You state it should move n bytes regardless of the null terminator. Yet your example is not very good since the null terminator happens to be the 4th byte.


As for overlap: that means the area of memory you are copying from shares some bytes with the area of memory you are copying to. But that doesn't mean they're equal. Imagine i had a 100 byte array. I want to copy the last 99 bytes into the first 99 spots (i.e. "slide everything down 1"). They are not equal, but they overlap. If done incorrectly, your move function could overwrite part of the source (since the destination might overlap there) before it has been read/copied from. I should be able to do

Code:

char foo[] = "abcdefghij";
movefunction(&foo[4], &foo[3], 3);

And get the correct string "abcddefhij". If the overlap is handled incorrectly, a common mistake would result in the string "abcefgghij".


Don't scrap your code and start anew -- you're fairly close. Simply put the keyboard away, and get out the paper and pencil. Graph paper would be good. Write a big long string (with or without spaces), one letter per square. In the last square, put a \0 to signify the null terminator. Write out several sample ways to call your move function. Your examples should include every possible combination of how your function can be called: source and destination and length create overlap or don't; source comes before dest or after, or they're the same; there is a null terminator in the source or there isn't; the null terminator is less than n chars into the source, or exactly n chars. Use other groups of squares to represent temp, and possibly a different destination array if you want. Work through those example by hand until you understand exactly what your code should be doing. Once you truly understand the algorithm, then writing the code is fairly simple.

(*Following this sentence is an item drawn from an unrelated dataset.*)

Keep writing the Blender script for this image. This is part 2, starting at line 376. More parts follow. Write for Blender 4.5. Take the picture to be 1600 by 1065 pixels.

so, if i understood correctly, this code:

Code:

void movefunction (char m1[], char m2[], int n){
    char temp[1000];
    int i;
 
    if(((m1-m2)<0)||((m1-m2)<n)){
        for (i=0;i!=n;i++){
                temp[i] = m2[i];
            }
        for (i=0;i!=n;i++){
                m1[i] = temp[i];
            }
    }
    else {
        for (i=0;i!=n;i++){
                   m1[i] = m2[i];
            }
    }
}

only doesn't work if the arrays are not of the same type? But since they are both char arrays then the pointers can be subtracted, right? So for strings this code is correct and it even works with your example (abcdefghij, it returns abcddefhij)


also with my other code:

Code:

void movefunction (char m1[], char m2[], int n){
    char temp[n];
    int i;
    for(i=0;m2[i]!='\0';i++){
            temp[i]=m2[i];
    }
    for (i=0;i!=n;i++){
               m1[i] = temp[i];
        }
}

that example is also correct here, the only problem seems to be when the source is too big (that problem doesnt exist on the previous code). Also when i compile this with gcc -ansi -Wall -pedantic -O2 testar.c it gives the following warning:

testar.c:49:5: warning: ISO C90 forbids variable length array ‘temp’ [-Wvla]
char temp[n];
^

so iguess they don't want me to use variables as the length of the string.